Seybolt had a vision and a plan, and he took on the presidency in a strikingly proactive spirit. It appeared that for him the MFA was becoming a nearly full-time occupation. He suggested to Rathbone that he needed “a place to hang his hat,”24 then requested his own telephone, and soon he wanted a desk to put it on. It would not be long before he commanded his own office suite, which meant the regrettable closing of the primitive art gallery25 in the ongoing encroachment of offices on gallery space, and two private secretaries.
Seybolt also perceived problems in the structure of the board going forward. “To make big changes in the system wasn’t possible,” he said, “unless you brought in new votes, so to speak.” Even with the addition of new, younger members, there was still a majority of old-timers, “who tended to be drenched and instilled and distilled with their ancestors,”26 as Seybolt described them. Furthermore, the structure of the board as originally laid out in the bylaws was top-heavy with ex officio members, including not only the token representatives of the city government, such as the mayor and the superintendent of schools, but also three each from the Museum’s founding institutions: Harvard, MIT, and the Boston Athenæum. “The cradle of the Museum of Fine Arts was so surrounded by fairy godmothers,” wrote Nathaniel Burt of its early years, “that it almost suffocated.”27 Rathbone, who as director was also automatically a trustee with a voice and a vote,28 agreed with Seybolt. For while this arrangement represented a balance between professional input and financial support, it also meant that the ex officio members had other priorities. Said Rathbone, there was “a need for new blood and people who were devoted to the Museum first, last, and most importantly, and not to others.”29 In due course Rathbone and Seybolt persuaded the rest of the trustees to agree to change the bylaws to cut back on the ex officio members from nine to three – one from each of the founding institutions – and thus expand the limit of elective trustees by six.

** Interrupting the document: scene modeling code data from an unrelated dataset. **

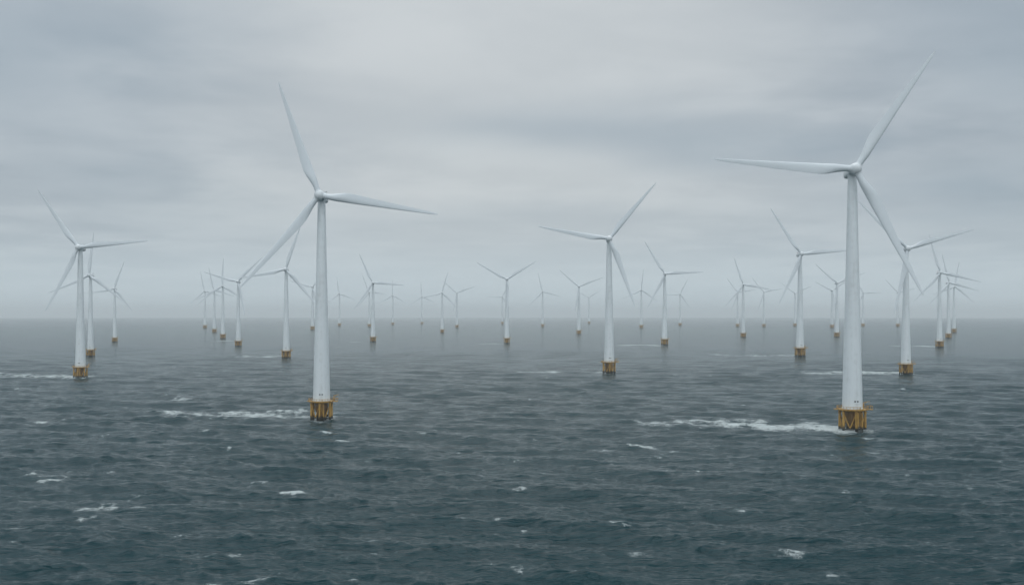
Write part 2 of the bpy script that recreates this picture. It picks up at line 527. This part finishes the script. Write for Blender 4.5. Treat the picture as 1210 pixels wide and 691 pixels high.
# ------------------------------------------------------------------ turbine materials
def paint(name, c, rough, dirt, dirt_c, sc):
    m, nt = mat(name)
    pos = nt.node('ShaderNodeTexCoord').outputs['Object']
    streaks = nt.noise(nt.mapping(pos, (sc, sc, sc * .07)), 1.0, 4.0, .6)
    spots = nt.noise(pos, sc * .5, 3.0, .5)
    f = nt.math('MULTIPLY', nt.ramp(nt.math('ADD', nt.math('MULTIPLY', streaks, .6), nt.math('MULTIPLY', spots, .4)), .46, .72), dirt)
    col = nt.mix(f, c, dirt_c)
    principled(nt, **{'Base Color': col, 'Roughness': rough})
    return m


M_TOWER = paint('tower_paint', (.72, .77, .79, 1), .42, .5, (.50, .53, .53, 1), .9)
M_BLADE = paint('blade_gelcoat', (.66, .71, .74, 1), .36, .30, (.54, .58, .60, 1), .5)
M_NAC = paint('nacelle_shell', (.70, .74, .76, 1), .40, .45, (.52, .54, .54, 1), 1.2)
M_DARK = paint('dark_steel', (.05, .055, .06, 1), .55, .5, (.10, .09, .08, 1), 2.0)
M_RED = paint('beacon_glass', (.32, .10, .07, 1), .3, .2, (.2, .05, .05, 1), 2.0)


def yellow(name, c0, c1):
    m, nt = mat(name)
    tc = nt.node('ShaderNodeTexCoord')
    pos = tc.outputs['Object']
    sp = nt.node('ShaderNodeSeparateXYZ')
    nt.put(sp.inputs[0], pos)
    n1 = nt.noise(nt.mapping(pos, (1.1, 1.1, .18)), 1.0, 5.0, .62)
    n2 = nt.noise(pos, .9, 4.0, .6)
    rust = nt.ramp(nt.math('ADD', nt.math('MULTIPLY', n1, .65), nt.math('MULTIPLY', n2, .35)), .42, .62)
    c = nt.mix(nt.math('MULTIPLY', rust, .75), c0, c1)
    # weed and wet band above the waterline, with a ragged edge
    line = nt.math('SUBTRACT', sp.outputs[2], nt.math('MULTIPLY', nt.math('SUBTRACT', n2, .5), 3.2))
    weed = nt.ramp(line, 1.0, 2.3, 1.0, 0.0)
    c = nt.mix(weed, c, (.020, .022, .017, 1))
    principled(nt, **{'Base Color': c, 'Roughness': nt.math('SUBTRACT', .6, nt.math('MULTIPLY', weed, .2))})
    return m


M_YEL = yellow('yellow_steel', (.46, .27, .055, 1), (.20, .11, .04, 1))
M_CORE = yellow('rusty_yellow_steel', (.20, .12, .045, 1), (.09, .055, .03, 1))


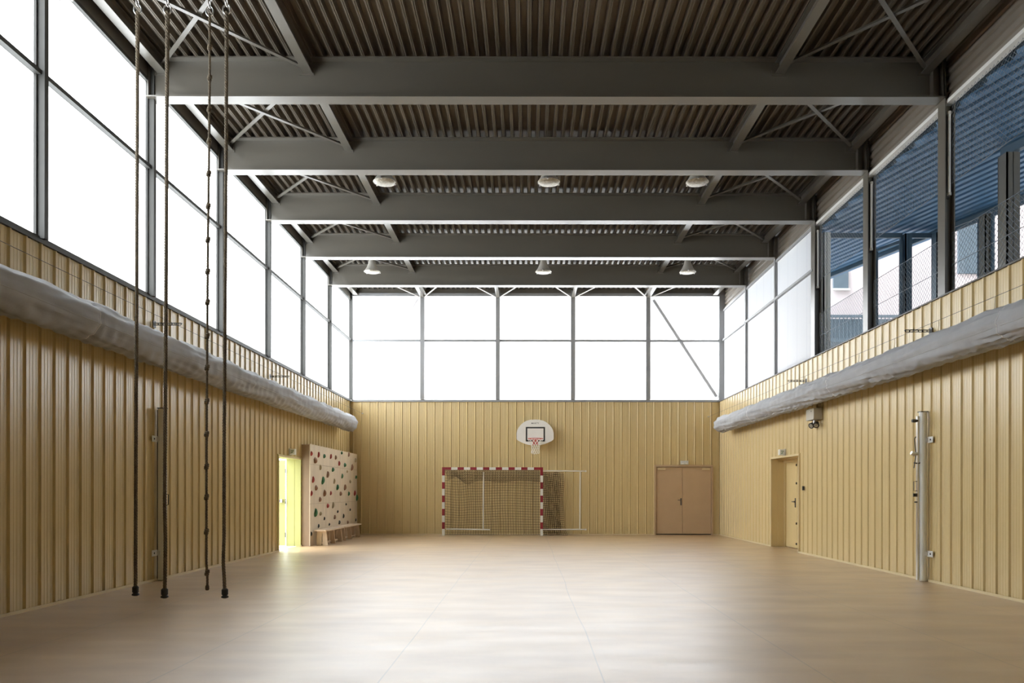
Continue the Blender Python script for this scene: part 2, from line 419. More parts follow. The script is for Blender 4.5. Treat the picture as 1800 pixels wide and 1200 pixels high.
bayname = {4: 'in front of the nearest seen beam', 5: 'between the first and second beams', 6: 'between the second and third beams', 7: 'between the third and fourth beams',
           8: 'between the fourth and fifth beams', 9: 'between the last beam and the end wall'}
for i in range(4, 10):
    y0 = BY[i]+.007; y1 = (BY[i+1]-.007) if i < 9 else YB-.02
    for n_, a, b in PXS:
        w = MB(); w.box(a, b, y0, y1, 7.50, 7.515).box(a, b, y0, y1, ZD-.035, ZD-.024).box((a+b)/2-.006, (a+b)/2+.006, y0, y1, 7.515, ZD-.035)
        if i < 9: w.box(a-.05, b+.02, y1-.015, y1, 7.47, 7.56)
        w.build('roof_purlin', 'steel', label='grey steel roof purlin %s, %s' % (n_, bayname[i]), cat='purlin', group='roof purlins')
    for side, xa, xb in (('left', -5.33, -3.32), ('right', 3.78, 5.78)):
        if i == 9: continue
        root = empty('cross_brace', ((xa+xb)/2, (y0+y1)/2, 7.53), 'crossed steel angle brace under the deck, %s side, %s' % (side, bayname[i]), 'brace', 'roof cross braces')
        for (p, q, z) in (((xa, y0+.12), (xb, y1-.12), 7.54), ((xb, y0+.12), (xa, y1-.12), 7.58)):
            m = MB(); m.bar((*p, z), (*q, z), .06, .008); m.bar((p[0], p[1], z+.02), (q[0], q[1], z+.02), .008, .04)
            m.tube([(p[0], p[1], z-.02), (p[0], p[1], z+.05)], .012, 6); m.tube([(q[0], q[1], z-.02), (q[0], q[1], z+.05)], .012, 6)
            m.build('brace_angle', 'steel', root)
# last bay: short purlins to every end-wall post with small braces
for n_, x in zip(names, BX[1:-1]):
    root = empty('end_strut', (x, 22., 7.5), 'short roof strut with braces over the end glazing, '+n_+' of four', 'strut', 'struts over the end glazing')
    if n_ in ('second from the left', 'second from the right') or True:
        MB().box(x-.05, x+.05, BY[9]+.12, YB-.08, 7.42, 7.49).build('strut', 'steel', root)
    for sgn in (-1, 1):
        MB().bar((x+sgn*.08, YB-.12, 7.44), (x+sgn*1.1, BY[9]+.15, 7.44), .05, .01).build('brace_angle', 'taupe', root)

# ------------------------------------------------------------------ hanging lamps
def lamp():
    root = empty('high_bay_lamp', (0, 0, 0), 'x', 'lamp', 'high bay lamps under the roof')
    sh = MB().lathe([(.07, .33), (.085, .30), (.10, .22), (.15, .10), (.205, .015), (.218, .0), (.212, .0), (.195, .02), (.14, .11), (.09, .22), (.07, .28)], (0, 0, 0), n=32)
    sh.build('lamp_shade', 'lampgrey', root, smooth=True)
    ln = MB().lathe([(.206, .012), (.208, .004), (.19, -.012), (.12, -.026), (.04, -.032), (.001, -.033)], (0, 0, 0), n=32); ln.build('lamp_lens', 'lens', root, smooth=True)
    MB().lathe([(.06, .33), (.062, .40), (.04, .42), (.012, .425), (.012, .46)], (0, 0, 0), n=16).build('lamp_housing', 'lampgrey', root, smooth=True)
    for k in range(3):
        a = k*2*PI/3+.4; c = MB(); c.box(.212*math.cos(a)-.012, .212*math.cos(a)+.012, .212*math.sin(a)-.012, .212*math.sin(a)+.012, -.015, .03); c.build('clip', 'chrome', root)
    return root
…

As president, Seybolt did not confine himself to his office or boardroom. Like the director, he began to make a habit of touring the Museum, encountering staff members from every department, and taking a seat beside them in the staff dining room. “He was nosy and pokey, and very pompous,” recalled the Museum’s graphic designer Carl Zahn, who had contributed significantly to the fresh image of the Museum under Rathbone. “He would always buttonhole me as if he was my boss.”30 Others were bold enough to remind Seybolt that they answered not to him but to Rathbone. He seemed to be looking for holes in the system and signs of inefficiency at every turn. “You felt somehow disapproval in his every glance,”31 recalled Rathbone’s secretary Virginia Fay. To the staff, Seybolt was a stern and overbearing figure. Furthermore, he was becoming increasingly uncomfortable with the fact that, as he put it, “the actual management of the museum and really all of its force came from the director.”32
Soon he began to create a deluge of memoranda that landed on Rathbone’s desk at an alarming rate – with questions, calculations, and propositions that demanded an immediate response – and he popped up on the trail of the director’s movements throughout his busy day. “I’m here because you’re here,” he would say, wrapping one arm around him, and, “You’re a great guy,”33 giving him a punch in the shoulder. Eleanor Sayre, curator of prints and drawings, recoiled at Seybolt’s gestures of intimacy and regarded them skeptically as a power tactic. “Seybolt grabbed me in his arms and kissed me, wanting to show his power over me,” she recalled. Sayre could see that the new president intended to run the Museum himself, even though “he knew absolutely nothing about art or museums.”34 As Seybolt made his personal study of the Museum’s management, he was fascinated by Rathbone’s involvement with every single detail, and by the continuous parade of staff members in and out of the director’s office. “Mr. Rathbone was the boss,” said Seybolt. “Practically all decisions, by his admittance, even to the placing of the guards in the museum, had been observed or directed by him.”35
Tamsin McVickar, administrative assistant to the director, 1960s.
Virginia Fay, administrative assistant to the director, 1960s.
Rathbone needed plenty of air, and Seybolt didn’t seem willing to give him, or anyone else on the staff, the space to breathe. While the trustees were the custodians of the Museum, they were not responsible for, nor greatly aware of, its day-to-day operations, and this, to Rathbone’s mind, was as it should be. His most sensitive task was in the direction of his curatorial staff, and this he did with a keen instinct for the curatorial mind and a singular talent for inspiring its heart. “He was in and out of every curatorial department at least once a week,” remembered Laura Luckey, an assistant curator in the paintings department, “lifting everyone to a different level. Nobody slouched around; we all worked hard.”36 While he kept in close touch with his staff, he also gave them “a great deal of latitude,” and in responding to their problems or questions, “he was very approachable,”37 remembered assistant curator Lucretia Giese.